Workspaces: How We Work and Our Changing Workspaces

Earlier this year I submitted a proposal to the Graham Foundation for a Research and Development 2009 Grant.

Last week I found out it was not accepted for the final review. Understandable and expected. But since the proposal was about workspaces, a repeated topic of mine, I decided to share the full proposal, reprinted below.

Workspaces: How We Work and Our Changing Workspaces

Abstract
How, when, where and why we work is changing around the world and is directly impacting our use and design of our private and public workspaces. Globalization and changes in computing and communications technology are creating cultural and physical shifts within and across cultures around the world. Traditional cultural expectations of work are changing as globalization increases the spread of information, business and cultural values across nations and people. At the same time, cultures are adapting to new communications technology to use our new-found independence, mobility and flexibility to re-create our workspaces: at home, in public spaces or in non-traditional co-working establishments. As we change how and where we work, we adapt our behavior to the spaces we choose to work and also force these spaces to rethink how their design and environment fits new forms of work.

Goals
How, when, where and why we work is changing around the world and is directly impacting our use and design of our private and public workspaces.

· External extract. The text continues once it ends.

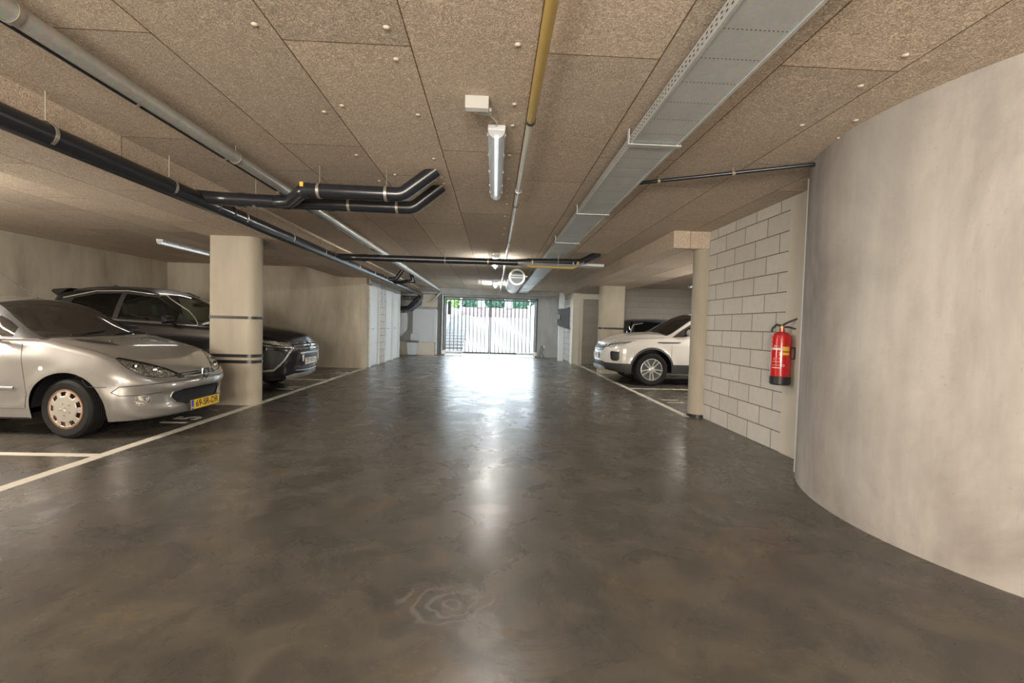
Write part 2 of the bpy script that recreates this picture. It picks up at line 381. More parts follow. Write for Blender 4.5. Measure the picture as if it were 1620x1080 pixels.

As we change how and where we work, we adapt our behavior to the spaces we choose to work and also force these spaces to rethink how their design and environment fits new forms of work.

The key goals are to:

  • Identify cross-cultural and national changes in how people work and use private and public spaces to work
  • Understand how the availability, layout and infrastructure of private and public workspaces impact how people work
  • Research potential trends or opportunities for designers and builders of workspaces to stay abreast with technological and cultural changes

What questions do we need to ask to complete those goals? To start:

  • What public spaces do we adopt as workspaces, and how does our use alter the social and commercial natures of the spaces?
  • How does the design of public spaces facilitate and empower “public work”?
  • How do we adapt our personal and traditional office workspaces to fit our preferences, and how does it impact our performance?
  • How do business cultures adapt to employees, clients and business engagements “leaving the office”?
  • Will the designs and key features of office spaces creep into public commercial spaces?
  • Will public spaces invest in services traditionally delivered by dedicated offices? (e.g. wireless Internet access, private meeting spaces, telephone answering or assistant services, security)
  • How do public spaces segment “public workers” from “public socializers”?

Significance
We are at the early stages of understanding the shifting nature of work and its complete impact on our culture. Technology changes faster than people change; our environment shifts faster than we are able to adapt. We have even less understanding of how changes spread across cultures; technological changes occur at different speeds and take vastly different evolution and adoption paths in different nations, and yet multi-national companies and cross-border business partners and clients expect people to change to meet the new global standard. We need to understand how our cultures and our spaces need to change to meet the changing expectations of how, when and where we work.

Contribution
Throughout the process of change we make decisions about our infrastructure and design of our private and public spaces with an “in-between” set of knowledge, exposed to the scope of cultural and technological change but unaware and of its potential. Creating a better understanding of how we can design our private and public spaces to integrate the changing nature of work is critical for us to enhance our lives, improve productivity and create better relationships with our environments.

Without this understanding we base our infrastructure investment decisions on the past instead of the future. Researching, understanding and spreading the key insights of the intersecting trends in how work is done and where work is done will inform a wide range of decisions in designing and using workspaces.